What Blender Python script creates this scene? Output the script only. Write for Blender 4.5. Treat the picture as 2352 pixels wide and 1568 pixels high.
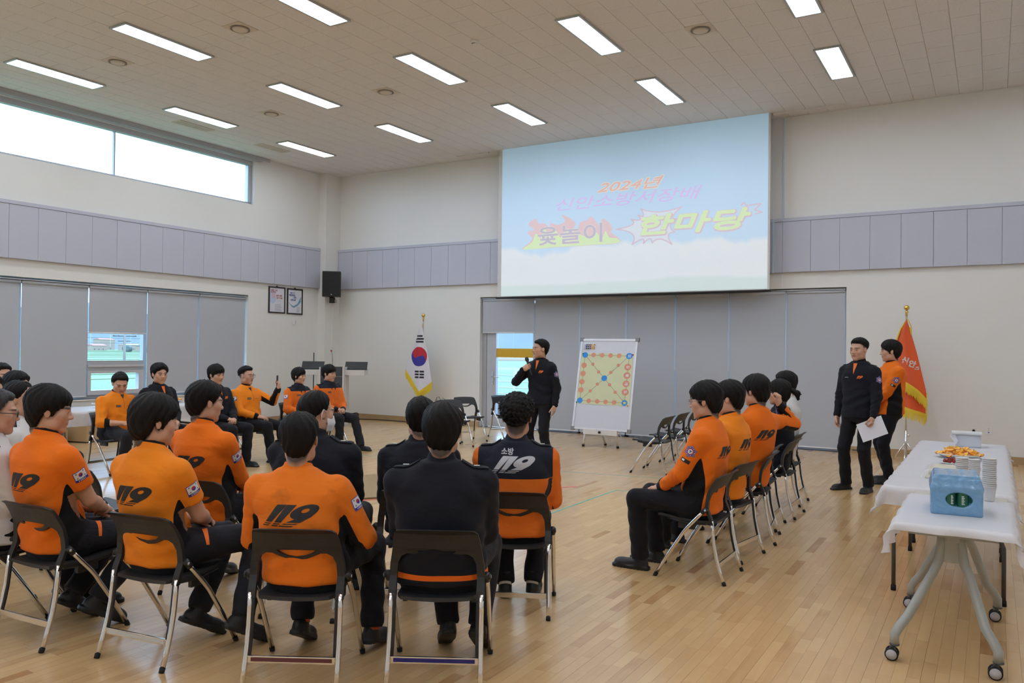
import bpy, bmesh, math, random
import numpy as np
from mathutils import Vector, Matrix, Quaternion
from mathutils.bvhtree import BVHTree
PI = math.pi
R = math.radians
for o in list(bpy.data.objects): bpy.data.objects.remove(o)
SC = bpy.context.scene
COL = SC.collection
# ------------------------------------------------------------------ camera
CH = 1.58
YAW, PIT, ROL, FPX = 0.539629, 0.01001, 0.01145, 1844.89
cam_d = bpy.data.cameras.new('camera'); cam_d.sensor_width = 36.0; cam_d.lens = 36.0*FPX/2352.0
cam_d.clip_start = 0.05; cam_d.clip_end = 3000
cam = bpy.data.objects.new('camera', cam_d); COL.objects.link(cam)
_M = Matrix.Rotation(YAW, 3, 'Z') @ Matrix.Rotation(PIT, 3, 'X') @ Matrix.Rotation(-ROL, 3, 'Y')
_r, _u, _f = _M @ Vector((1,0,0)), _M @ Vector((0,0,1)), _M @ Vector((0,1,0))
_c = Matrix((_r, _u, -_f)).transposed().to_4x4(); _c.translation = Vector((0,0,CH))
cam.matrix_world = _c
SC.camera = cam
# ------------------------------------------------------------------ view, world, light
SC.view_settings.view_transform = 'Standard'; SC.view_settings.look = 'None'
SC.view_settings.gamma = 1.0; SC.view_settings.use_curve_mapping = False
SC.view_settings.exposure = 0.24
SC.cycles.use_denoising = True
SC.cycles.max_bounces = 8; SC.cycles.diffuse_bounces = 5; SC.cycles.glossy_bounces = 3
SC.cycles.transparent_max_bounces = 12; SC.cycles.sample_clamp_indirect = 6.0
SC.cycles.caustics_reflective = False; SC.cycles.caustics_refractive = False
SKY = 7.0            # overcast sky brightness
LAMP = 15.5           # ceiling panel emission
w = bpy.data.worlds.new('overcast_sky'); SC.world = w; w.use_nodes = True
nt = w.node_tree; nt.nodes.clear()
tc = nt.nodes.new('ShaderNodeTexCoord'); sp = nt.nodes.new('ShaderNodeSeparateXYZ')
rp = nt.nodes.new('ShaderNodeValToRGB'); bg = nt.nodes.new('ShaderNodeBackground'); wo = nt.nodes.new('ShaderNodeOutputWorld')
rp.color_ramp.elements[0].position = 0.0; rp.color_ramp.elements[0].color = (0.42, 0.66, 1.0, 1)
rp.color_ramp.elements[1].position = 0.6; rp.color_ramp.elements[1].color = (0.48, 0.70, 1.0, 1)
bg.inputs['Strength'].default_value = SKY
nt.links.new(tc.outputs['Generated'], sp.inputs[0]); nt.links.new(sp.outputs['Z'], rp.inputs[0])
nt.links.new(rp.outputs[0], bg.inputs['Color']); nt.links.new(bg.outputs[0], wo.inputs['Surface'])

# ------------------------------------------------------------------ helpers
def sp2(P):
    return P
def mesh(name, verts, faces, mats=None, fm=None, smooth=False):
    me = bpy.data.meshes.new(name)
    me.from_pydata([tuple(v) for v in verts], [], [tuple(f) for f in faces])
    if mats:
        for m in (mats if isinstance(mats, (list, tuple)) else [mats]): me.materials.append(m)
    if fm is not None: me.polygons.foreach_set('material_index', fm)
    if smooth: me.polygons.foreach_set('use_smooth', [True]*len(me.polygons))
    me.update(); return me
def link(name, data, parent=None, loc=None, rot=None, mw=None):
    o = bpy.data.objects.new(name, data); COL.objects.link(o)
    if parent is not None: o.parent = parent
    if mw is not None: o.matrix_local = mw
    else:
        if loc is not None: o.location = loc
        if rot is not None: o.rotation_euler = (0,0,rot) if isinstance(rot,(int,float)) else rot
    return o
def tag(o, label, cat, group=None):
    o['label'] = label; o['category'] = cat
    if group: o['group'] = group
    return o
def struct(o): o['kind'] = 'structure'; return o
def thing(name, label, cat, loc=(0,0,0), rot=0, group=None):
    return tag(link(name, None, None, loc, rot), label, cat, group)
def copy_tree(o, parent=None):
    c = o.copy(); COL.objects.link(c); c.parent = parent
    for ch in list(o.children):
        if not ch.name.startswith('sticker'): copy_tree(ch, c)
    return c
class MB:
    def __init__(s): s.v=[]; s.f=[]; s.m=[]; s.s=[]
    def add(s, v, f, mi=0, sm=False, M=None):
        b=len(s.v)
        s.v += [tuple(M@Vector(p)) for p in v] if M is not None else [tuple(p) for p in v]
        s.f += [tuple(i+b for i in q) for q in f]; s.m += [mi]*len(f); s.s += [sm]*len(f); return s
    def box(s, x0,y0,z0,x1,y1,z1, mi=0, M=None, bev=0.0):
        if bev<=0:
            v=[(x0,y0,z0),(x1,y0,z0),(x1,y1,z0),(x0,y1,z0),(x0,y0,z1),(x1,y0,z1),(x1,y1,z1),(x0,y1,z1)]
            f=[(3,2,1,0),(4,5,6,7),(0,1,5,4),(1,2,6,5),(2,3,7,6),(3,0,4,7)]
            return s.add(v,f,mi,False,M)
        bm=bmesh.new(); bmesh.ops.create_cube(bm,size=1)
        for q in bm.verts: q.co=Vector(((x0+x1)/2+q.co.x*(x1-x0),(y0+y1)/2+q.co.y*(y1-y0),(z0+z1)/2+q.co.z*(z1-z0)))
        bmesh.ops.bevel(bm,geom=bm.edges[:],offset=bev,segments=2,affect='EDGES',profile=0.6)
        return s.bm(bm,mi,False,M)
    def bm(s,bm,mi=0,sm=False,M=None):
        bm.verts.index_update()
        s.add([q.co.copy() for q in bm.verts],[[q.index for q in f.verts] for f in bm.faces],mi,sm,M); bm.free(); return s
    def tube(s, pts, r, n=10, mi=0, M=None, cap=True, flat=None):
        pts=[Vector(p) for p in pts]; rr=r if isinstance(r,(list,tuple)) else [r]*len(pts)
        v=[]; f=[]; T=[]
        for i,p in enumerate(pts):
            a=pts[max(0,i-1)]; b=pts[min(len(pts)-1,i+1)]; T.append((b-a).normalized())
        up=Vector((0,0,1)) if abs(T[0].z)<0.9 else Vector((1,0,0))
        x=T[0].cross(up).normalized()
        for i,p in enumerate(pts):
            x=(x-T[i]*x.dot(T[i])).normalized(); y=T[i].cross(x)
            for k in range(n):
                a=2*PI*k/n; rx=rr[i]; ry=rr[i]*(flat or 1)
                v.append(p+x*math.cos(a)*rx+y*math.sin(a)*ry)
        for i in range(len(pts)-1):
            for k in range(n):
                f.append((i*n+k,i*n+(k+1)%n,(i+1)*n+(k+1)%n,(i+1)*n+k))
        if cap: f.append(tuple(range(n))[::-1]); f.append(tuple((len(pts)-1)*n+k for k in range(n)))
        return s.add(v,[q[::-1] for q in f],mi,True,M)
    def lathe(s, prof, n=20, mi=0, M=None, c=(0,0,0), capb=True, capt=True):
        v=[];f=[]
        for r,z in prof:
            for k in range(n): a=2*PI*k/n; v.append((c[0]+r*math.cos(a),c[1]+r*math.sin(a),c[2]+z))
        for i in range(len(prof)-1):
            for k in range(n): f.append((i*n+k,i*n+(k+1)%n,(i+1)*n+(k+1)%n,(i+1)*n+k))
        if capb: f.append(tuple(range(n))[::-1])
        if capt: f.append(tuple((len(prof)-1)*n+k for k in range(n)))
        return s.add(v,f,mi,True,M)
    def ball(s,c,r,mi=0,M=None,nu=12,nv=8):
        r=r if isinstance(r,(tuple,list)) else (r,r,r)
        v=[(c[0],c[1],c[2]-r[2])];f=[]
        for j in range(1,nv):
            t=PI*j/nv
            for k in range(nu): a=2*PI*k/nu; v.append((c[0]+r[0]*math.sin(t)*math.cos(a),c[1]+r[1]*math.sin(t)*math.sin(a),c[2]-r[2]*math.cos(t)))
        v.append((c[0],c[1],c[2]+r[2])); L=len(v)-1
        for k in range(nu):
            f.append((0,1+(k+1)%nu,1+k)); f.append((L,L-nu+k,L-nu+(k+1)%nu))
            for j in range(nv-2): a=1+j*nu; f.append((a+k,a+(k+1)%nu,a+nu+(k+1)%nu,a+nu+k))
        return s.add(v,f,mi,True,M)
    def prism(s, poly, h0, h1, mi=0, M=None):   # poly in xy, extruded in z
        n=len(poly); v=[(p[0],p[1],h0) for p in poly]+[(p[0],p[1],h1) for p in poly]
        f=[tuple(range(n))[::-1],tuple(range(n,2*n))]+[(i,(i+1)%n,n+(i+1)%n,n+i) for i in range(n)]
        return s.add(v,f,mi,False,M)
    def me(s,name,mats):
        me=mesh(name,s.v,s.f,mats,s.m); me.polygons.foreach_set('use_smooth',s.s)
        if any(s.s) and not all(s.s): pass
        return me
    def obj(s,name,mats,parent=None,loc=None,rot=None):
        return link(name,s.me(name,mats),parent,loc,rot)
def quad_ofs(): pass
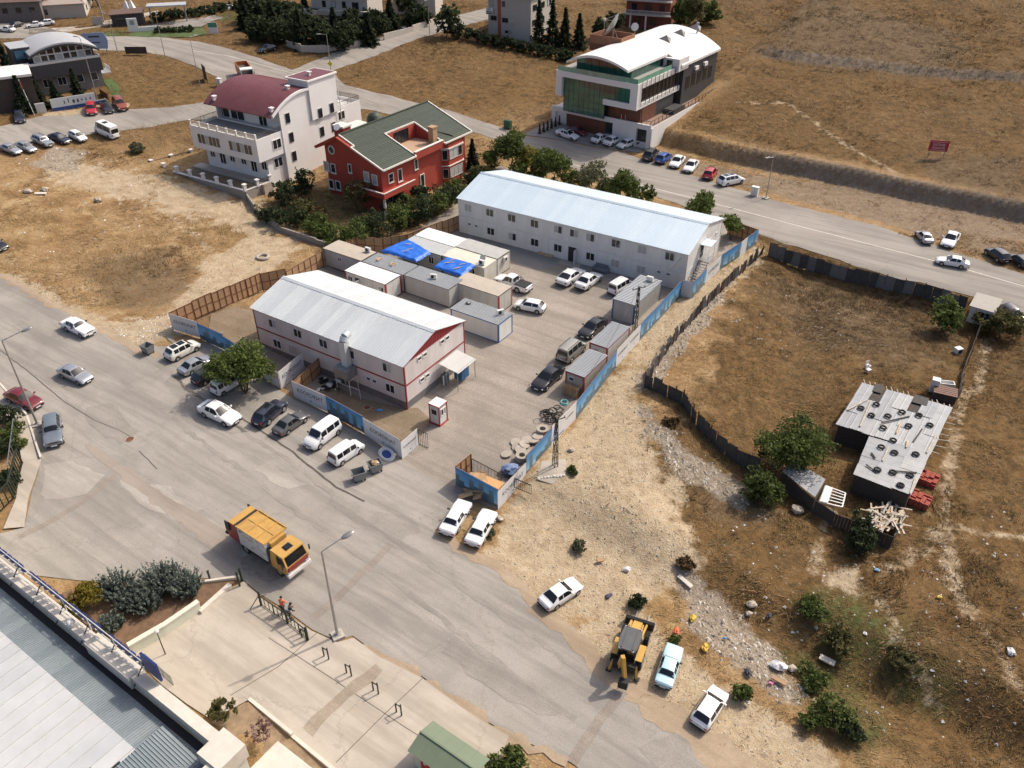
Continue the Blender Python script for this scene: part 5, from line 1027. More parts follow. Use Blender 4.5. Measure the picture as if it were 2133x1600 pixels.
cin = lambda q:[p.lerp((q[0]+q[1]+q[2]+q[3])/4,.04) for p in q]
i1,i2 = cin(Q1),cin(Q2)
plankwall(i1[0],loc3(SP(1150,600)),SZ,16); plankwall(i1[1],i1[0],SZ,16); plankwall(i1[2],i1[1],SZ,26); plankwall(i1[3],i1[2],SZ,16); plankwall(i2[3],i2[2],SZ,22); plankwall(i2[0],i2[3],SZ,16); plankwall(i2[2],i2[1],SZ,18)
# rafters and felt showing at the ragged upper edge
for i in range(16): a = .02+.96*i/15; p = bil(Q1,a,1.02); MB().bar(p+Vector((0,-.3,-.08)),p+Vector((.15,rng.uniform(.3,.8),-.02)),.07).build('rafter_end',M_PALW,sk)
for i in range(8): p = bil([Q1[3],Q1[2],Q1[2],Q1[3]],0,(i+.5)/8); MB().bar(p+Vector((-.4,.1,-.06)),p+Vector((rng.uniform(.5,1.5),-.35,-.12)),.06).build('rafter_end',M_PALW,sk)
for a in (.19,.64,.7): p = bil(Q1,a,.97); MB().ob(p+Vector((0,0,.1)),(.9,1.6,.03),rz=-.55).build('felt_patch',M_FELT,sk)
# loose timbers lying on the roof
for k,(x0,y0,x1,y1,m_) in enumerate(((970,415,1115,335,0),(1060,540,1145,345,0),(1220,515,1435,462,1),(1335,590,1370,515,2),(1410,700,1420,645,2),(1465,655,1530,560,1),(1145,740,1175,780,1),(1565,740,1640,600,0),(1105,830,1190,890,1),(1330,880,1490,890,1),(1440,1050,1480,930,0),(1230,800,1275,700,0))):
    a = SP(x0,y0,SZ+.14); b = SP(x1,y1,SZ+.14); c_ = (a+b)/2; t_ = thing('timber','%s loose timber on the shack roof, counted from upper left' % ('first','second','third','fourth','fifth','sixth','seventh','eighth','ninth','tenth','eleventh','twelfth')[k],'timber',c_,math.atan2(b.y-a.y,b.x-a.x),'timbers on the shack roof'); l_ = (b-a).length; B1(-l_/2,l_/2,-.07,.07,0,.06).build('length',[M_PALW,M_OLDW,M_WOOD][m_],t_)
# tyres
tym = None
ORD = ('first','second','third','fourth','fifth','sixth','seventh','eighth','ninth','tenth','eleventh','twelfth','thirteenth','fourteenth','fifteenth','sixteenth','seventeenth')
TY = [(1068,398),(1185,370),(1147,452),(1272,458),(1380,428),(1508,452),(1237,547),(1430,532),(1590,527),(1312,642),(1222,693),(1322,735),(1483,747),(1193,865),(1310,885),(1440,907),(1368,983)]
M_TYR = mat('tyre_black',(.016,.016,.016),.9,var=.3,vs=8)
rows = ['%s car tyre in the uppermost row on the shack roof' % n for n in ('leftmost','second','third','fourth','fifth','rightmost')]
for k,(x,y) in enumerate(TY):
    p = SP(x,y,SZ+.2); t_ = thing('tyre','black car tyre on the shack roof, %s when counted from top to bottom' % ORD[k],'tyre',p+Vector((0,0,.0)),rng.uniform(0,3),'tyres on the shack roof')
    if tym is None: tym = (MB().torus((0,0,0),.26,.095,18,8).mesh('tyre_ring',M_TYR,True),MB().torus((0,0,.0),.34,.03,18,5).mesh('tread_band',M_TYR,True))
    link('sidewall',tym[0],t_); link('tread',tym[1],t_)
# second low roof, broken walls and timber heap
lo = thing('lean_to','low pale sheet roofed lean-to below the shack, partly under the tree','shed',SP(660,950,0)); lo.location.z = Tz(lo.location.x,lo.location.y); lq = [SP(*p,1.7)-lo.location for p in ((470,880),(560,800),(800,945),(720,1080))]
def lbil(a,b): return (lq[0]*(1-a)+lq[3]*a)*(1-b)+(lq[1]*(1-a)+lq[2]*a)*b
for i in range(4):
    for j in range(2): c_ = [lbil(i/4,j/2),lbil((i+1)/4-.01,j/2),lbil((i+1)/4-.01,(j+1)/2),lbil(i/4,(j+1)/2)]; MB().slab([p+Vector((0,0,rng.uniform(0,.08))) for p in c_],.03).build('roof_sheet',rng.choice(M_SHT),lo)
plankwall(lq[0]+Vector((0,0,-.03)),lq[3]+Vector((0,0,-.03)),1.7,12,parent=lo)
plankwall(lq[3],lq[2],1.7,6,parent=lo)
wl = thing('board_fence','dark board fence around the timber heap below the shack','fence',SP(1000,1200,0)); wl.location.z = Tz(wl.location.x,wl.location.y); wq = [SP(*p,1.6)-wl.location for p in ((725,1090),(880,1190),(1130,1290),(1320,1370),(1410,1180))]
for a,b in zip(wq,wq[1:]): plankwall(a,b,1.6,max(3,int((b-a).length/.28)),parent=wl)
rngH = random.Random(3)
hp = thing('timber_heap','heap of bleached planks and battens below the shack','timber',SP(1260,1240,.2)); 
for k in range(70):
    x = rngH.uniform(1130,1390); y = rngH.uniform(1150,1330); p = SP(x,y,.5+rngH.uniform(0,.9))-hp.location; l_ = rngH.uniform(.8,2.3); B1(-l_/2,l_/2,-.08,.08,0,.04).build('plank',M_PALW if rngH.random() < .8 else M_WOOD,hp,loc=p).rotation_euler = (rngH.uniform(-.2,.2),rngH.uniform(-.2,.2),rngH.choice((1.0,1.05,-.5,.2,1.2))+rngH.uniform(-.3,.3))
pf = thing('pallet_frame','white slatted timber frame lying over the rubble below the shack','frame',SP(850,1060,1.2)); fq = [SP(*p,1.2)-pf.location for p in ((755,1110),(800,990),(950,1045),(925,1150))]
for a,b in ((0,1),(1,2),(2,3),(3,0)): MB().bar(fq[a],fq[b],.12,.08).build('beam',M_OFW,pf)
for t in (.2,.4,.6,.8): MB().bar(fq[0].lerp(fq[1],t)+Vector((0,0,.06)),fq[3].lerp(fq[2],t)+Vector((0,0,.06)),.10,.05).build('slat',M_OFW,pf)
MB().slab([fq[0]+Vector((0,0,.1)),fq[0].lerp(fq[3],.35)+Vector((0,0,.1)),fq[1].lerp(fq[2],.35)+Vector((0,0,.1)),fq[1]+Vector((0,0,.1))],.03).build('board',M_OFW,pf)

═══

WRITTEN PROBLEM — Using the listing above, pick out each line that contains the word "script", then copy it.

ANSWER TO THE TASK —
What Blender Python script creates this scene? Output the script only. Write for Blender 4.5. Treat the picture as 2352 pixels wide and 1568 pixels high.
Continue the Blender Python script for this scene: part 5, from line 1027. More parts follow. Use Blender 4.5. Measure the picture as if it were 2133x1600 pixels.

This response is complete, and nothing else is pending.